YOUR INSTRUCTIONS:
Copy each line below in which the word "scene" occurs.

MATERIAL PROVIDED:

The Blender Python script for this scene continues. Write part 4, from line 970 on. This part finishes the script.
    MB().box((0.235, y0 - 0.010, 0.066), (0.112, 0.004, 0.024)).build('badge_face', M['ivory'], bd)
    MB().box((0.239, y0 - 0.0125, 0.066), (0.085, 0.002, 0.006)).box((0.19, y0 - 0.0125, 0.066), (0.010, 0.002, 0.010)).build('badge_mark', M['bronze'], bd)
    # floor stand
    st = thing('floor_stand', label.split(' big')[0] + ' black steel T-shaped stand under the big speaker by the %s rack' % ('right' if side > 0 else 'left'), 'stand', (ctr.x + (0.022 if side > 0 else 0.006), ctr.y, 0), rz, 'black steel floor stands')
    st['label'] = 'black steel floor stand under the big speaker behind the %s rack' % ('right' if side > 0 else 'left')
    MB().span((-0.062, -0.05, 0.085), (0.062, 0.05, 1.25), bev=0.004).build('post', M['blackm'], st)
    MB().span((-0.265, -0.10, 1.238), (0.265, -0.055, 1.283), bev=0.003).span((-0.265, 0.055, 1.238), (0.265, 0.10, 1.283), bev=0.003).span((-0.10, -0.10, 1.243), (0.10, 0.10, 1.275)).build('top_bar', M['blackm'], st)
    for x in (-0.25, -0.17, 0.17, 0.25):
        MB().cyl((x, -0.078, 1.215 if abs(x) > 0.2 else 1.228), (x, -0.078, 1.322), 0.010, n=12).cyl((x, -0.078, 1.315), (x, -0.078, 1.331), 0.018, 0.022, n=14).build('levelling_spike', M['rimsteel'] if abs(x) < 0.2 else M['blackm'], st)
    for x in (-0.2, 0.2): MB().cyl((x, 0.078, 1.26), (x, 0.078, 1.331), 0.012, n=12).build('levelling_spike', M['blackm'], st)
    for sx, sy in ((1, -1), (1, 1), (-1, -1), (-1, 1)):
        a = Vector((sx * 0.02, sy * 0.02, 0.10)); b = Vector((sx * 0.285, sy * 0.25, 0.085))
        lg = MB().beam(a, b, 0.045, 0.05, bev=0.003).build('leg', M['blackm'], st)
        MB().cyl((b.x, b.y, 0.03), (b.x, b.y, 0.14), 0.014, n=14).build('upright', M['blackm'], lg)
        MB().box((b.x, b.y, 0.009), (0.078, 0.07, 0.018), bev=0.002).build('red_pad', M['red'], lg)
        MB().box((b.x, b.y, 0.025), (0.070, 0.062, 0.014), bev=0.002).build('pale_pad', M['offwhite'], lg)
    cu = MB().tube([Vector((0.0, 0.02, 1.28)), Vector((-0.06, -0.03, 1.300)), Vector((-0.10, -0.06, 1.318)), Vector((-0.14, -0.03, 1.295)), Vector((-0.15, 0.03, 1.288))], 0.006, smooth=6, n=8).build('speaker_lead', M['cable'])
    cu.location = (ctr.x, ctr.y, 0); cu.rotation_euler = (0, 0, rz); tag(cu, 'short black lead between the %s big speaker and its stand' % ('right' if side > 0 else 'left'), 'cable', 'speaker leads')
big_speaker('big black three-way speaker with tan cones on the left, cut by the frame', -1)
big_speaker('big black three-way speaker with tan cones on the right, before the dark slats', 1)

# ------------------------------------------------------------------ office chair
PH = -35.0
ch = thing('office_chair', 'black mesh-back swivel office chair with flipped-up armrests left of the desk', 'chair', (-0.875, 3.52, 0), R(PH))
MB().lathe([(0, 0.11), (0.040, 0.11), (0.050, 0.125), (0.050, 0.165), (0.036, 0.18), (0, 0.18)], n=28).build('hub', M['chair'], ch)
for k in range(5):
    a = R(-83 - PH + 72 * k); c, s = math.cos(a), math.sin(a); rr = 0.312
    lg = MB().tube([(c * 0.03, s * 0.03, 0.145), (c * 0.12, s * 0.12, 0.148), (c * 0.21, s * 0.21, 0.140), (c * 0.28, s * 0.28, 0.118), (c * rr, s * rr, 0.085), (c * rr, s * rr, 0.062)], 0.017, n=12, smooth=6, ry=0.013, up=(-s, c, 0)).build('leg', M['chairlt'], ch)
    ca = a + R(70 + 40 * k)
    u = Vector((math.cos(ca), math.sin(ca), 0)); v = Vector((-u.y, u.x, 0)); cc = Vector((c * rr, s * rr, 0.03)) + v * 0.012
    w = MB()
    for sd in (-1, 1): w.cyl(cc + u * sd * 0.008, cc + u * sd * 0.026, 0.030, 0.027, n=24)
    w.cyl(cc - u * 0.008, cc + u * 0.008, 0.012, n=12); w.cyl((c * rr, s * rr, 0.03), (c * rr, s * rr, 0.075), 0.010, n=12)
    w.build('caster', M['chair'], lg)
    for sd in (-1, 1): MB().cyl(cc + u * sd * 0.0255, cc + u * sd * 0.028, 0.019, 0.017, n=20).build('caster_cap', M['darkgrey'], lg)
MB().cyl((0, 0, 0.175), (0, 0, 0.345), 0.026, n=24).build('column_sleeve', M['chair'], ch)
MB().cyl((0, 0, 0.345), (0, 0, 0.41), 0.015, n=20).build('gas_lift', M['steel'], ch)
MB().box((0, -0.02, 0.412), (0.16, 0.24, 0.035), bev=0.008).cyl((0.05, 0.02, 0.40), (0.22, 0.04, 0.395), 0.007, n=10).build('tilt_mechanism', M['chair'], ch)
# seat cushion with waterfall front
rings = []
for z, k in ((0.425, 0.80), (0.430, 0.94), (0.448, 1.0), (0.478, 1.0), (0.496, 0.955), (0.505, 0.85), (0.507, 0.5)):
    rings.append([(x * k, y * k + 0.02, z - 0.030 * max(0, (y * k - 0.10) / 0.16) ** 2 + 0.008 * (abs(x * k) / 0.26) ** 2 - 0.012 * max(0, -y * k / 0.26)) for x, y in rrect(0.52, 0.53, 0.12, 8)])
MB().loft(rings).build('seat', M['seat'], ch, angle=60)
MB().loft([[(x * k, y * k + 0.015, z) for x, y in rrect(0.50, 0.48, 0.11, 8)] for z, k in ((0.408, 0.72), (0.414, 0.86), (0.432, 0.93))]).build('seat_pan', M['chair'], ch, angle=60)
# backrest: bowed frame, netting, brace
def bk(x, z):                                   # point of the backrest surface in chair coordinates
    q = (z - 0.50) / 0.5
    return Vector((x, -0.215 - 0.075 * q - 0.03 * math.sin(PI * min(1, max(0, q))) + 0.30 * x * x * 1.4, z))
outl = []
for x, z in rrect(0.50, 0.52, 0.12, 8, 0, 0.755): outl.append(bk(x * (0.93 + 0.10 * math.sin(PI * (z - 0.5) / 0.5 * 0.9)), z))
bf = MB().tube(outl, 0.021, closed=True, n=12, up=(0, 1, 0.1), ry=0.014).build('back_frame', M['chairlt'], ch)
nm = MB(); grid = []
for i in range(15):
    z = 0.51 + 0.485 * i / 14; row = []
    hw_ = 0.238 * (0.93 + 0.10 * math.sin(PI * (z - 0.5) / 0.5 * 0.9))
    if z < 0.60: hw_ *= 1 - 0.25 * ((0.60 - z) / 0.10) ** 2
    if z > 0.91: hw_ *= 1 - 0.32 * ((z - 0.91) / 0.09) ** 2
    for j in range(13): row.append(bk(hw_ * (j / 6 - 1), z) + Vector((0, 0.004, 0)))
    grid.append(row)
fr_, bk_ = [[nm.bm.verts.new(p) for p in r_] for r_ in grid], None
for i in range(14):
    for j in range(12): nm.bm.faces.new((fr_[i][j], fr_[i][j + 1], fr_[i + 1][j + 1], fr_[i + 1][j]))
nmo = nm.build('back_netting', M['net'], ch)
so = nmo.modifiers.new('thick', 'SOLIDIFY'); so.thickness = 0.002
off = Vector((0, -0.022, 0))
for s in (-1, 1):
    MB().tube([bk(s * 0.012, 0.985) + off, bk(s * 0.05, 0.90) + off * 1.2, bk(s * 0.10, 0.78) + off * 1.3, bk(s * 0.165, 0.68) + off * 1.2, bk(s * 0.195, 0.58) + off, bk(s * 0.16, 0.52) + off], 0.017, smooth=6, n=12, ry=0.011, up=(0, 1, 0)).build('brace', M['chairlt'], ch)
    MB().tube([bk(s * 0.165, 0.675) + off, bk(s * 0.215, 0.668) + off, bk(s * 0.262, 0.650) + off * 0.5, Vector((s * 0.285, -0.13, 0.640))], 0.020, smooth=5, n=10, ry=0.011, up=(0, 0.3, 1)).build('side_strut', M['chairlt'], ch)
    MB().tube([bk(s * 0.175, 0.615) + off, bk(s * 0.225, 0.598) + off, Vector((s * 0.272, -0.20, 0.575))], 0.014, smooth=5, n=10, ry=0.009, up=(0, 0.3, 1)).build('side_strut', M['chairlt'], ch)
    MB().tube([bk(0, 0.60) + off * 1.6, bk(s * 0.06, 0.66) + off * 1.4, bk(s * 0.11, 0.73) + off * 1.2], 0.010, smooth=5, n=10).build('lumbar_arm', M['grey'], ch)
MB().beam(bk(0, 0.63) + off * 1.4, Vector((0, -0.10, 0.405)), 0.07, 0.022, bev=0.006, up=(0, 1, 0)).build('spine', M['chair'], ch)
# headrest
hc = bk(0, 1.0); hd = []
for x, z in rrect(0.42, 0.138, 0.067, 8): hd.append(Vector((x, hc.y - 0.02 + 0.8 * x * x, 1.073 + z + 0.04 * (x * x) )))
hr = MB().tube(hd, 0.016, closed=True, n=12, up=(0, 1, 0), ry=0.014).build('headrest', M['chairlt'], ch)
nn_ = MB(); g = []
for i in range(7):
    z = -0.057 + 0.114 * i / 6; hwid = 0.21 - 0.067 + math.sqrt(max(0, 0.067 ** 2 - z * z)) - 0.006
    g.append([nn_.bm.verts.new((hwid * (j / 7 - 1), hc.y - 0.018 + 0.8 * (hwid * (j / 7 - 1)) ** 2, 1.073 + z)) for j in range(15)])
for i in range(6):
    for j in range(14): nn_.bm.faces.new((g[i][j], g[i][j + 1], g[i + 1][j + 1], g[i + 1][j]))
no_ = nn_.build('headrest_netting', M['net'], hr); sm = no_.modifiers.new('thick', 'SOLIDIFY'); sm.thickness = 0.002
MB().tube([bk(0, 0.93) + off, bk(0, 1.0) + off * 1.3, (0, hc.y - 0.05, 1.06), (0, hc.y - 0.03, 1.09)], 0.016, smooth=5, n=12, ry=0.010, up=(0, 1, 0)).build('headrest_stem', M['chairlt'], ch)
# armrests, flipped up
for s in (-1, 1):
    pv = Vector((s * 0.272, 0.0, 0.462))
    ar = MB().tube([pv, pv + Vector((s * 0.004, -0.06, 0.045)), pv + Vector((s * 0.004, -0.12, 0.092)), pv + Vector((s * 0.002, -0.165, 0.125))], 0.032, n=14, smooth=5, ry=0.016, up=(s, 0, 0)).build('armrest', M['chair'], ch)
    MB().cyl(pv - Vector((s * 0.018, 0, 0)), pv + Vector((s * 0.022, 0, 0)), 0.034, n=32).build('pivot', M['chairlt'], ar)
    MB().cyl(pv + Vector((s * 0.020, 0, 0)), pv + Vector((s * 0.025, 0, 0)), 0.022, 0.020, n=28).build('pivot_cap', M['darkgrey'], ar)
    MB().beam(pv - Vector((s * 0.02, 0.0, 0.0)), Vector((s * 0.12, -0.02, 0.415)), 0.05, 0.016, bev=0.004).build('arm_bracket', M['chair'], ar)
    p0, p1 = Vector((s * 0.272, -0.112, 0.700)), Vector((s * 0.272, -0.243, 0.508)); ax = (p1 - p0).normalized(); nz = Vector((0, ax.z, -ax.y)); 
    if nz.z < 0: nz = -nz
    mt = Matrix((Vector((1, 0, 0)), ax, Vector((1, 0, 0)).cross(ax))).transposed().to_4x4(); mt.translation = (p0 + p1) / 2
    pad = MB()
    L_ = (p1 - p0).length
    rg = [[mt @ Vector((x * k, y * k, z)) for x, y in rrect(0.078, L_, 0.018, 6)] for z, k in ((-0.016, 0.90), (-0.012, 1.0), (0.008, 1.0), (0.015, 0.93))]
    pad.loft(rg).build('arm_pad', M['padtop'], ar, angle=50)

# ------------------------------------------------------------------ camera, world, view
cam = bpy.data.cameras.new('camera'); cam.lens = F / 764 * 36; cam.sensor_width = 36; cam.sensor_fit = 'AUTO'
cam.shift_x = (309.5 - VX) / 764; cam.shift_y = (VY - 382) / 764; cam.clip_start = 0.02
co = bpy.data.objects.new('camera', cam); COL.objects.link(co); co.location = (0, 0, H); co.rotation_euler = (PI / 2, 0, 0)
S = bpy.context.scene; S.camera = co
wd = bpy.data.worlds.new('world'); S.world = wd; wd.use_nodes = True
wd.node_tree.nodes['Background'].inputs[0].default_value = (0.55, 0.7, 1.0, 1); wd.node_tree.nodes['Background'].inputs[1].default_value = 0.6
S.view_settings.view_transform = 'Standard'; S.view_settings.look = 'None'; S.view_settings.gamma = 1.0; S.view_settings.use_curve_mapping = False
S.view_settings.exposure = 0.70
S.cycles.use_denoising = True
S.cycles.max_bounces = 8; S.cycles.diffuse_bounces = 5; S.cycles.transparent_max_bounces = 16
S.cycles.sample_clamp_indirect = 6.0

COMPLETED EXERCISE:
The Blender Python script for this scene continues. Write part 4, from line 970 on. This part finishes the script.
S = bpy.context.scene; S.camera = co